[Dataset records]
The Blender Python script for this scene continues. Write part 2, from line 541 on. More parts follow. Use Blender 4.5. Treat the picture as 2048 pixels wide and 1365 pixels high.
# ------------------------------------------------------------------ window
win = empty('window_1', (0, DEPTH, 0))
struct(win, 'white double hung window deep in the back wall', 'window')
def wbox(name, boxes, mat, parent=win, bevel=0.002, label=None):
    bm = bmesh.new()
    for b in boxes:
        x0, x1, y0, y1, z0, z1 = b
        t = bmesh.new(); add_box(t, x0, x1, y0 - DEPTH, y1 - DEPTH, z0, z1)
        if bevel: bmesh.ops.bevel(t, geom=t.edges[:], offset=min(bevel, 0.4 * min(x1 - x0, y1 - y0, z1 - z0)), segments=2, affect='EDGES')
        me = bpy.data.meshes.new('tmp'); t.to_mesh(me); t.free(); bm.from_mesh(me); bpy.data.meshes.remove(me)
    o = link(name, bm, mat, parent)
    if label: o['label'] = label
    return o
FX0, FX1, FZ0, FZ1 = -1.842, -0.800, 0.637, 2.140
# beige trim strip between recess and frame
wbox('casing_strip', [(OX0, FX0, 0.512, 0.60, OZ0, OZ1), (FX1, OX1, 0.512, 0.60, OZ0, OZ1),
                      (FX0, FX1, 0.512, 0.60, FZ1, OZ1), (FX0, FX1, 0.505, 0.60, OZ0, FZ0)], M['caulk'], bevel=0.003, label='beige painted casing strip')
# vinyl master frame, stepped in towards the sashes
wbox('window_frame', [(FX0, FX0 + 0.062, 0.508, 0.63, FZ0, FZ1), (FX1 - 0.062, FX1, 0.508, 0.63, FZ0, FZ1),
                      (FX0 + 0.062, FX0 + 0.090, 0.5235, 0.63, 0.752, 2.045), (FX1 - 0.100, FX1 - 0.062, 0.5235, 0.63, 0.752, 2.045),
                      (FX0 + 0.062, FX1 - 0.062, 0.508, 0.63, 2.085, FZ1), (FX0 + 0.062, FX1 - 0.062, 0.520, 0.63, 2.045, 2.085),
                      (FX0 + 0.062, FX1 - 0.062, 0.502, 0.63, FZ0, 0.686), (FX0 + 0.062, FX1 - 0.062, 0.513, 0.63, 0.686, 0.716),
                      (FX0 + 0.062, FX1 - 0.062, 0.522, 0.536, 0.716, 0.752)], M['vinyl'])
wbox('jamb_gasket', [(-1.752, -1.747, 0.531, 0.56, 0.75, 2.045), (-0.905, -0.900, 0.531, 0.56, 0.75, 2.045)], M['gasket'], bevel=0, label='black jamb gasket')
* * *
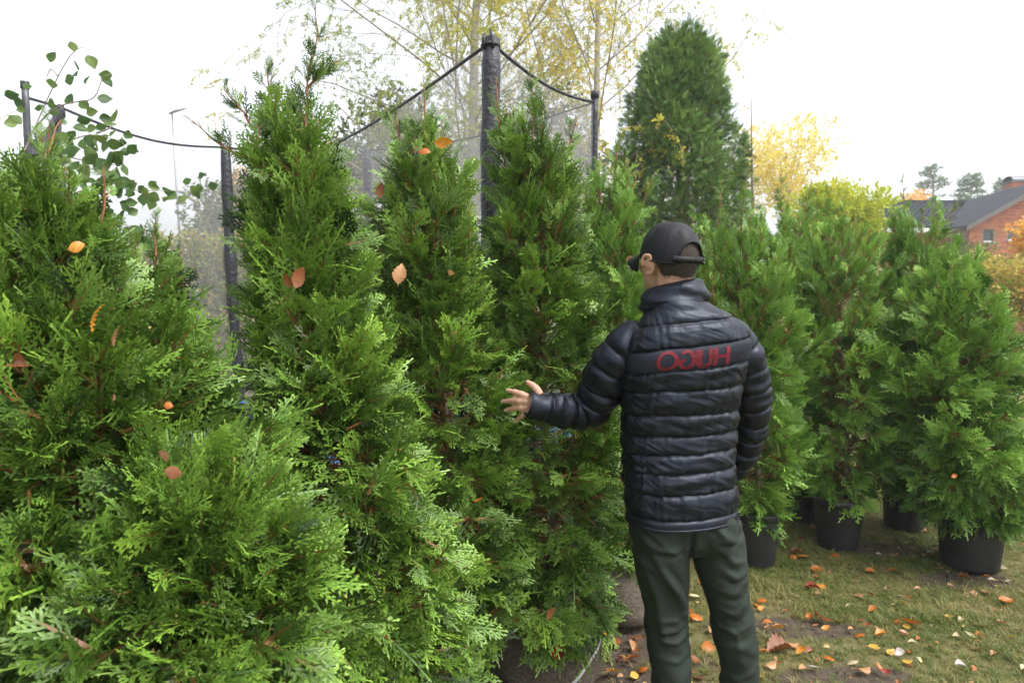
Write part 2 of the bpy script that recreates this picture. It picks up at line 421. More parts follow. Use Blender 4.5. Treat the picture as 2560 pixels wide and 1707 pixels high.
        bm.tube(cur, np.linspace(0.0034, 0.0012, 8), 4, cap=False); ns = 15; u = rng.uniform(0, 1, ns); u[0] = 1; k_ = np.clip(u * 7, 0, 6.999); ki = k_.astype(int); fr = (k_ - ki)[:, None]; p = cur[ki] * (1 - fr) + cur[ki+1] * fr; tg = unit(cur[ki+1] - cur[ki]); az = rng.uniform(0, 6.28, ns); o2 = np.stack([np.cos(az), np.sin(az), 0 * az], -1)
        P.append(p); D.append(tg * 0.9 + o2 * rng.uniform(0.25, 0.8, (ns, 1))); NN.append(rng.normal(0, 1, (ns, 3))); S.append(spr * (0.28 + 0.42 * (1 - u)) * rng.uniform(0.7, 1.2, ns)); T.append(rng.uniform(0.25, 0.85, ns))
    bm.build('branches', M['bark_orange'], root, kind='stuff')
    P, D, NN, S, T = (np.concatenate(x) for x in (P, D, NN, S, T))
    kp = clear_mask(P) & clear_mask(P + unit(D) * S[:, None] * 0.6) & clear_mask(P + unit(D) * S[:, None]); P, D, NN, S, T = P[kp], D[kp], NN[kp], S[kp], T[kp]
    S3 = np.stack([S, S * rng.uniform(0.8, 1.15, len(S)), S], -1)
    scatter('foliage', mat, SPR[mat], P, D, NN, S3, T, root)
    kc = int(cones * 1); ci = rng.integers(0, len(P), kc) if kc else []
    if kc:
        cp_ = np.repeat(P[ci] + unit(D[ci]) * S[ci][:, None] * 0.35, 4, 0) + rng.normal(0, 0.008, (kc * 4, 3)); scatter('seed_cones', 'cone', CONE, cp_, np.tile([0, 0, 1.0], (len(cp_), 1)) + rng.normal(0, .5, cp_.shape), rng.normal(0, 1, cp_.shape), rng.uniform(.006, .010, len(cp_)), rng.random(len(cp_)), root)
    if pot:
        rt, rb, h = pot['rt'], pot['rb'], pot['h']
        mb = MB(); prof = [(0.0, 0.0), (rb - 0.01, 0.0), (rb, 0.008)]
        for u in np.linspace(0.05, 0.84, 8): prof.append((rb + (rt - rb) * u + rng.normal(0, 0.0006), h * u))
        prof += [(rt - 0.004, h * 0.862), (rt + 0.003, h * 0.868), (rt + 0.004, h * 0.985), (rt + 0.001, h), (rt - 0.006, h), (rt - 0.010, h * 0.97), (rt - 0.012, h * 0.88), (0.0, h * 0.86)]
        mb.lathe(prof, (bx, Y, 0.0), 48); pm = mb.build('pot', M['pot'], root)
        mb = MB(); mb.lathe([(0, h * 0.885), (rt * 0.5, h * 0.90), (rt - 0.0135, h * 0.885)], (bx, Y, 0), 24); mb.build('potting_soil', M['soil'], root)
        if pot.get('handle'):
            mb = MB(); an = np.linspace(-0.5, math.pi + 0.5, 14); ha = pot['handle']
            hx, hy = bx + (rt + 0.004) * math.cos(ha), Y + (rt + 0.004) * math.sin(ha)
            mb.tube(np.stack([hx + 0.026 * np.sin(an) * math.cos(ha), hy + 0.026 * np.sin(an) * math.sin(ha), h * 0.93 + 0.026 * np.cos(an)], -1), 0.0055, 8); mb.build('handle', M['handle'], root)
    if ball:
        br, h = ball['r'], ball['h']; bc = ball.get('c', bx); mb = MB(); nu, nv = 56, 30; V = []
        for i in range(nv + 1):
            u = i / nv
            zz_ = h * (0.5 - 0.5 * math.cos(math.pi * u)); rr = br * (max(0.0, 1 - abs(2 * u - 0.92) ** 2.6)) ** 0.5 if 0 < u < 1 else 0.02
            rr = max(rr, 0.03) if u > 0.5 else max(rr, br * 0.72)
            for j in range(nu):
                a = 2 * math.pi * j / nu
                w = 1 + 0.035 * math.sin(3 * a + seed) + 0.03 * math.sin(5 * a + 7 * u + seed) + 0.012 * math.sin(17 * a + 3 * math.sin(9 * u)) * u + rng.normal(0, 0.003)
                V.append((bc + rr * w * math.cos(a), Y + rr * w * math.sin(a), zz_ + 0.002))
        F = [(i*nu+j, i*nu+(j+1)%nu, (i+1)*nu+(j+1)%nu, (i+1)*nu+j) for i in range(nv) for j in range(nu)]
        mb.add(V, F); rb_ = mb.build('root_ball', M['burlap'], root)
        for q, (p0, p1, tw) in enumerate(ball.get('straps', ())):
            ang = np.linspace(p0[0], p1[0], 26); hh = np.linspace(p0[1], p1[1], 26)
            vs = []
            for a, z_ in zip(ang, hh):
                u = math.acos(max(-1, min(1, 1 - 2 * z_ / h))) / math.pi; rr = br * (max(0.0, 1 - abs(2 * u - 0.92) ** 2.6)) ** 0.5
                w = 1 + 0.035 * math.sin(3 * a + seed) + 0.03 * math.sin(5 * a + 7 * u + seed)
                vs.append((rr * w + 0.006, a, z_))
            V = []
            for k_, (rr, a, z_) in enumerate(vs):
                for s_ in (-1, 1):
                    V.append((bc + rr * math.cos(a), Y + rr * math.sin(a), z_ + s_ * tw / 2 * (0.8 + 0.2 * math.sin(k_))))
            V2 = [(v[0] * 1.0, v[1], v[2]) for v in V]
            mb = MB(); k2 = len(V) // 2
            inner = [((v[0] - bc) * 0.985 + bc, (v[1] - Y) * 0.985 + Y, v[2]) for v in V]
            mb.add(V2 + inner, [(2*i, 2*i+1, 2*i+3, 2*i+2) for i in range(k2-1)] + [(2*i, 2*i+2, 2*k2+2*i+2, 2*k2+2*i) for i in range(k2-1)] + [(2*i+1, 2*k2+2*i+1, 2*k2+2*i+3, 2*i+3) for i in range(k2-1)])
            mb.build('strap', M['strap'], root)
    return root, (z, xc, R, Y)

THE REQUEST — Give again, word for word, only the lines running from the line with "The Blender Python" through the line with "label='black jamb gasket')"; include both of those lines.

SOLUTION —
The Blender Python script for this scene continues. Write part 2, from line 541 on. More parts follow. Use Blender 4.5. Treat the picture as 2048 pixels wide and 1365 pixels high.
# ------------------------------------------------------------------ window
win = empty('window_1', (0, DEPTH, 0))
struct(win, 'white double hung window deep in the back wall', 'window')
def wbox(name, boxes, mat, parent=win, bevel=0.002, label=None):
    bm = bmesh.new()
    for b in boxes:
        x0, x1, y0, y1, z0, z1 = b
        t = bmesh.new(); add_box(t, x0, x1, y0 - DEPTH, y1 - DEPTH, z0, z1)
        if bevel: bmesh.ops.bevel(t, geom=t.edges[:], offset=min(bevel, 0.4 * min(x1 - x0, y1 - y0, z1 - z0)), segments=2, affect='EDGES')
        me = bpy.data.meshes.new('tmp'); t.to_mesh(me); t.free(); bm.from_mesh(me); bpy.data.meshes.remove(me)
    o = link(name, bm, mat, parent)
    if label: o['label'] = label
    return o
FX0, FX1, FZ0, FZ1 = -1.842, -0.800, 0.637, 2.140
# beige trim strip between recess and frame
wbox('casing_strip', [(OX0, FX0, 0.512, 0.60, OZ0, OZ1), (FX1, OX1, 0.512, 0.60, OZ0, OZ1),
                      (FX0, FX1, 0.512, 0.60, FZ1, OZ1), (FX0, FX1, 0.505, 0.60, OZ0, FZ0)], M['caulk'], bevel=0.003, label='beige painted casing strip')
# vinyl master frame, stepped in towards the sashes
wbox('window_frame', [(FX0, FX0 + 0.062, 0.508, 0.63, FZ0, FZ1), (FX1 - 0.062, FX1, 0.508, 0.63, FZ0, FZ1),
                      (FX0 + 0.062, FX0 + 0.090, 0.5235, 0.63, 0.752, 2.045), (FX1 - 0.100, FX1 - 0.062, 0.5235, 0.63, 0.752, 2.045),
                      (FX0 + 0.062, FX1 - 0.062, 0.508, 0.63, 2.085, FZ1), (FX0 + 0.062, FX1 - 0.062, 0.520, 0.63, 2.045, 2.085),
                      (FX0 + 0.062, FX1 - 0.062, 0.502, 0.63, FZ0, 0.686), (FX0 + 0.062, FX1 - 0.062, 0.513, 0.63, 0.686, 0.716),
                      (FX0 + 0.062, FX1 - 0.062, 0.522, 0.536, 0.716, 0.752)], M['vinyl'])
wbox('jamb_gasket', [(-1.752, -1.747, 0.531, 0.56, 0.75, 2.045), (-0.905, -0.900, 0.531, 0.56, 0.75, 2.045)], M['gasket'], bevel=0, label='black jamb gasket')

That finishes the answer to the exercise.